__WHAT IS ASKED__.
The lines beneath this instruction, from the first through the one containing "col = scene.collection", must be transcribed exactly; no other line belongs in the output.

__GIVEN MATERIAL__.
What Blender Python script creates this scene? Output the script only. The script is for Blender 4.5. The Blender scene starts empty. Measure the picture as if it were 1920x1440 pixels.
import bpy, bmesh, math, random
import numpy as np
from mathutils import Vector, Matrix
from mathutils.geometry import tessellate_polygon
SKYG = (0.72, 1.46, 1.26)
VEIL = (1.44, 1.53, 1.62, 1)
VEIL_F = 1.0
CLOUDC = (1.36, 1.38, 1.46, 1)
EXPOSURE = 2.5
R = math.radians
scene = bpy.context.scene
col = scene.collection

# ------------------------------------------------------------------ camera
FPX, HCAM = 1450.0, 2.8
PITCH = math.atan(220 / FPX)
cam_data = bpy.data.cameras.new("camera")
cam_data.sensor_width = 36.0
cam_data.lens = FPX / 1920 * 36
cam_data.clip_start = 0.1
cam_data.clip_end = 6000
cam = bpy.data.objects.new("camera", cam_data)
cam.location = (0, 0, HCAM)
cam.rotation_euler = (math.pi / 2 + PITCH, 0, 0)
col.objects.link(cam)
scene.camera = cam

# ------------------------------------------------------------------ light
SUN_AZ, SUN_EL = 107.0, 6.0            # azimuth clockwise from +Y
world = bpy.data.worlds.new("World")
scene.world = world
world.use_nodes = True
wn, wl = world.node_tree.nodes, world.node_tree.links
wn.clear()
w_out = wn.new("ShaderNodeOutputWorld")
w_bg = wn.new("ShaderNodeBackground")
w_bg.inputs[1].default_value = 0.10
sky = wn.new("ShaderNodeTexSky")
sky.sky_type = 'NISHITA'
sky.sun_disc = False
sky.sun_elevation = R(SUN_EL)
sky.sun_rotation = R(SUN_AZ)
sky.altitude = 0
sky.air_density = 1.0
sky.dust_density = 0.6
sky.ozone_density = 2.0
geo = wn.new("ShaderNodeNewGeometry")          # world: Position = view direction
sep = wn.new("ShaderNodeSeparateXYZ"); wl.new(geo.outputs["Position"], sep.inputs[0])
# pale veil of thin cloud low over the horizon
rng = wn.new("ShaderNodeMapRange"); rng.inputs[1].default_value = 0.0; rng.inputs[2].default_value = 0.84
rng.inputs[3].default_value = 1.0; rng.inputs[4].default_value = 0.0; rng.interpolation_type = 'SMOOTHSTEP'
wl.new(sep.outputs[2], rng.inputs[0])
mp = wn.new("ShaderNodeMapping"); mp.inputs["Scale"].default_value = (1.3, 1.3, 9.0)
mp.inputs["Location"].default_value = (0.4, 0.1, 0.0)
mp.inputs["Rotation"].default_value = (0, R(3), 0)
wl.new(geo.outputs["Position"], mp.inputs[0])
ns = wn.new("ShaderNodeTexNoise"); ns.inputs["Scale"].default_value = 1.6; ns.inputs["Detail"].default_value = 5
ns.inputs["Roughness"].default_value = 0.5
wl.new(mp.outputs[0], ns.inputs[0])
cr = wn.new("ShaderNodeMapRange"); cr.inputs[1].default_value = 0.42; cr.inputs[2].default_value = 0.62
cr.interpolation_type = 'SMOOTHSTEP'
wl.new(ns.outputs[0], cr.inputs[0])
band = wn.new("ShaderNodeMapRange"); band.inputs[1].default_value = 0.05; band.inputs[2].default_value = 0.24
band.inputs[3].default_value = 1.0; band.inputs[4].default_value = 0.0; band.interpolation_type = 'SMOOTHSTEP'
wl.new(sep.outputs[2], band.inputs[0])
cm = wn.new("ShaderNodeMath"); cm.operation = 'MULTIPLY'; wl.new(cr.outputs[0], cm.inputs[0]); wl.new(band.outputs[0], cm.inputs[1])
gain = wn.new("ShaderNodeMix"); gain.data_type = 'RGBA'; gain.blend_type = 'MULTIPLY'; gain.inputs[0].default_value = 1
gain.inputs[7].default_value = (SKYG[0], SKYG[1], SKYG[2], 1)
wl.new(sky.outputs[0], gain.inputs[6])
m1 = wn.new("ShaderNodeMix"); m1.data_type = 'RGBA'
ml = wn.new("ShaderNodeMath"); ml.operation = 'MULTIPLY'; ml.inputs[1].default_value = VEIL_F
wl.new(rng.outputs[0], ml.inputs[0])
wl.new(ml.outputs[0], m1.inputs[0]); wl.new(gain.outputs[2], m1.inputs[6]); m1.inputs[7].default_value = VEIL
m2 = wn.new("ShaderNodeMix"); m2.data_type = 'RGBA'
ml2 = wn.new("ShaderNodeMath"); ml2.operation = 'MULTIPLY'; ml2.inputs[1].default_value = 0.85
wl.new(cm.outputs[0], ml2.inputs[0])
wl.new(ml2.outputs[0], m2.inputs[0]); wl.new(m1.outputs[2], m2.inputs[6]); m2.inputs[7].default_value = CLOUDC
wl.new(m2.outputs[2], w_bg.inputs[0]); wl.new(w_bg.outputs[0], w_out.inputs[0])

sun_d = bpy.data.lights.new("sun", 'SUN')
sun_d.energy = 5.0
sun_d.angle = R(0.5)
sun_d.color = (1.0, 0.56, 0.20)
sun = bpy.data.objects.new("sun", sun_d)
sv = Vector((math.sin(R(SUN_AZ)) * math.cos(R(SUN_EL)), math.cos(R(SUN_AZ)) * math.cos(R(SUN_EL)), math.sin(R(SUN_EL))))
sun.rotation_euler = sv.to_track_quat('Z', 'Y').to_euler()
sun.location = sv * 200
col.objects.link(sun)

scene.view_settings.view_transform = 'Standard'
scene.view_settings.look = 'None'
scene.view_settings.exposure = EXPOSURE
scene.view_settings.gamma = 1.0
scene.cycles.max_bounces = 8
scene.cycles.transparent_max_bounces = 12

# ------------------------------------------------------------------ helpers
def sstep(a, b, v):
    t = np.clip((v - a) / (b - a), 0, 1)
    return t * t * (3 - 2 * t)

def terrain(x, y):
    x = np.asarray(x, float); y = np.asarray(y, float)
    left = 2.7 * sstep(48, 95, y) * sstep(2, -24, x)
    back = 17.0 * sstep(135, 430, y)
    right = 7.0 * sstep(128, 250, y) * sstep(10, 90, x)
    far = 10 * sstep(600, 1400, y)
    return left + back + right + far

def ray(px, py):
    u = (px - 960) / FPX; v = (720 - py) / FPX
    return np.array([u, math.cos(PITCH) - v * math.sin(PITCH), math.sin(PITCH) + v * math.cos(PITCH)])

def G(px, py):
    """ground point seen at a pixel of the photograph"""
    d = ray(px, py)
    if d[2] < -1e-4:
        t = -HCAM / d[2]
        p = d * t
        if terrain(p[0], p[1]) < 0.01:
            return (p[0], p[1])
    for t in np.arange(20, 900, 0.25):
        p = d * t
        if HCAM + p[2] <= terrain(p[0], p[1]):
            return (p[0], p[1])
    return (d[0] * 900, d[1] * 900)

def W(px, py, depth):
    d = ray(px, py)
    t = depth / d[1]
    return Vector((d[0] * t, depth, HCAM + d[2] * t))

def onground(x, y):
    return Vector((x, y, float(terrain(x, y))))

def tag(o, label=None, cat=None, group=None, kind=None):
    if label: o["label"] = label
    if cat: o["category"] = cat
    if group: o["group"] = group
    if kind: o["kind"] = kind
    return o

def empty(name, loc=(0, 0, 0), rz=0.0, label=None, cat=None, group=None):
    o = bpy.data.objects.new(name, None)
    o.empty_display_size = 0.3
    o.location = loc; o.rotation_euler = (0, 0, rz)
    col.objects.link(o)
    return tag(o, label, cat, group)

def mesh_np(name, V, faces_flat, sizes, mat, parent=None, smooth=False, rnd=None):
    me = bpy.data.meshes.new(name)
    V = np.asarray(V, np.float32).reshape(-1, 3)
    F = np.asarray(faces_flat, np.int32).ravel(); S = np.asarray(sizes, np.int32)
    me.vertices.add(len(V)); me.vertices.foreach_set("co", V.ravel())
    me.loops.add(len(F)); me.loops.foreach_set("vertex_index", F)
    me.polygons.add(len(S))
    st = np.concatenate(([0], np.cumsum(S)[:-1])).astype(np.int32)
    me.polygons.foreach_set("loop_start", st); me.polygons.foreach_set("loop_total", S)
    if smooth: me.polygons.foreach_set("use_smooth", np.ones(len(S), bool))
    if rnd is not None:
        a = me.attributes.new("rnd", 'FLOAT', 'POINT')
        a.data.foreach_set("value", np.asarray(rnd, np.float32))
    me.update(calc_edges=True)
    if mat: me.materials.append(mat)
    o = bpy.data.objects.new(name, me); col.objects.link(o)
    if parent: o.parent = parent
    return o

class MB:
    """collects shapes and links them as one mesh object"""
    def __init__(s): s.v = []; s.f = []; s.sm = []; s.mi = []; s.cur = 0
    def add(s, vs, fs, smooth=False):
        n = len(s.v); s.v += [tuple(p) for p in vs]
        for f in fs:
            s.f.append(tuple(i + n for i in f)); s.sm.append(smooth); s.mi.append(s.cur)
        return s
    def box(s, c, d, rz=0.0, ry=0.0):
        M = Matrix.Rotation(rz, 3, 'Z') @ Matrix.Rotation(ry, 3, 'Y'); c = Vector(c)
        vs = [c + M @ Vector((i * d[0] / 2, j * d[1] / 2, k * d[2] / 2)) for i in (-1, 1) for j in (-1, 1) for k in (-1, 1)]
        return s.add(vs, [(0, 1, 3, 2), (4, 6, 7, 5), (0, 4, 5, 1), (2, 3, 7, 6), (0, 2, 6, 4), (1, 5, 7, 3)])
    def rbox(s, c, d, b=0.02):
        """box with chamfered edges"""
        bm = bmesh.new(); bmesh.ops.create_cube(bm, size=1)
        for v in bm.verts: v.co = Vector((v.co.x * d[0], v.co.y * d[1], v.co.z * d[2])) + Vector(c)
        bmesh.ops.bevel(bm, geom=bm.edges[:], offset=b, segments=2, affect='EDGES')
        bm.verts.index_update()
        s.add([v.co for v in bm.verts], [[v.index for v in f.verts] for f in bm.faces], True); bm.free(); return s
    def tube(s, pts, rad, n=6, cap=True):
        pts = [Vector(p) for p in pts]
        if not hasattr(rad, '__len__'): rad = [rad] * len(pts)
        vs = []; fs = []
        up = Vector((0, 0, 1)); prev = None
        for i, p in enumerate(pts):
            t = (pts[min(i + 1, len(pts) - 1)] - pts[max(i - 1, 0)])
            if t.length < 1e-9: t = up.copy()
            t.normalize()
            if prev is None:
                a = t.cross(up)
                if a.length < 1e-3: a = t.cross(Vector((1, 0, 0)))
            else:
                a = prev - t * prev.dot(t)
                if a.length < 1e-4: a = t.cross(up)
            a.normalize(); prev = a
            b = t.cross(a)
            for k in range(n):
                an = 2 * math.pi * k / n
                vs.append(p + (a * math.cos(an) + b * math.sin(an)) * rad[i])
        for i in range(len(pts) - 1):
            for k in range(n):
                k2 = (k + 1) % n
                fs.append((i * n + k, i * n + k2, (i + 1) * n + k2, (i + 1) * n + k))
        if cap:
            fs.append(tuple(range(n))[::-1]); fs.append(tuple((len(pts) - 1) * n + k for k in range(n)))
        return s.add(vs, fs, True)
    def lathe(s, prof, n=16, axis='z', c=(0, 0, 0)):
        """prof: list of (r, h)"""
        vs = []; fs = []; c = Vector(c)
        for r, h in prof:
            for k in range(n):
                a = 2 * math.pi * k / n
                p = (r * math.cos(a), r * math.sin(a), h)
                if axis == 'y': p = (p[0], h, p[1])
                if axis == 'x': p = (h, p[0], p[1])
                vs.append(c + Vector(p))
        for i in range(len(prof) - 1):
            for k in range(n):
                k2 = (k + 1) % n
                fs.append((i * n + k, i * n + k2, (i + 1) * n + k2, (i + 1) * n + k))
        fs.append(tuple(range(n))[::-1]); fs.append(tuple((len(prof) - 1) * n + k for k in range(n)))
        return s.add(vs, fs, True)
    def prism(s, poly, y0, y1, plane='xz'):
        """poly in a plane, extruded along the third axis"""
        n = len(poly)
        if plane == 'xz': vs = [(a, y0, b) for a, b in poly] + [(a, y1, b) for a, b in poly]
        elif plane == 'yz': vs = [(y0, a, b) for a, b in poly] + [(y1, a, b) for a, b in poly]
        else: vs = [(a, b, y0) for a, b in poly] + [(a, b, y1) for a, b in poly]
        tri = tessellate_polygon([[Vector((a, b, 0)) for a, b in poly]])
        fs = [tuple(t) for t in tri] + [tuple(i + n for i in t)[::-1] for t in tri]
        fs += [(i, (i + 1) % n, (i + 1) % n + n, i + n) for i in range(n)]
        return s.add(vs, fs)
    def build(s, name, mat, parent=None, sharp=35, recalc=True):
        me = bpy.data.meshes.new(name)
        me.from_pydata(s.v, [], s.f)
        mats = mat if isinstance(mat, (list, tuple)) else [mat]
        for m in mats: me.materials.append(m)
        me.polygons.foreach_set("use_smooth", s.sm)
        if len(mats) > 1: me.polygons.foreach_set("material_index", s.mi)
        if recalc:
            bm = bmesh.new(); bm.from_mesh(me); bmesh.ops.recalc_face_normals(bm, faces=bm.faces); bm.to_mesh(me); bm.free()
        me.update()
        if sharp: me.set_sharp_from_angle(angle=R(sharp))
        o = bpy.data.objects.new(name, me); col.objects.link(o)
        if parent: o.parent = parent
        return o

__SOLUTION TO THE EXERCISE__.
What Blender Python script creates this scene? Output the script only. The script is for Blender 4.5. The Blender scene starts empty. Measure the picture as if it were 1920x1440 pixels.
import bpy, bmesh, math, random
import numpy as np
from mathutils import Vector, Matrix
from mathutils.geometry import tessellate_polygon
SKYG = (0.72, 1.46, 1.26)
VEIL = (1.44, 1.53, 1.62, 1)
VEIL_F = 1.0
CLOUDC = (1.36, 1.38, 1.46, 1)
EXPOSURE = 2.5
R = math.radians
scene = bpy.context.scene
col = scene.collection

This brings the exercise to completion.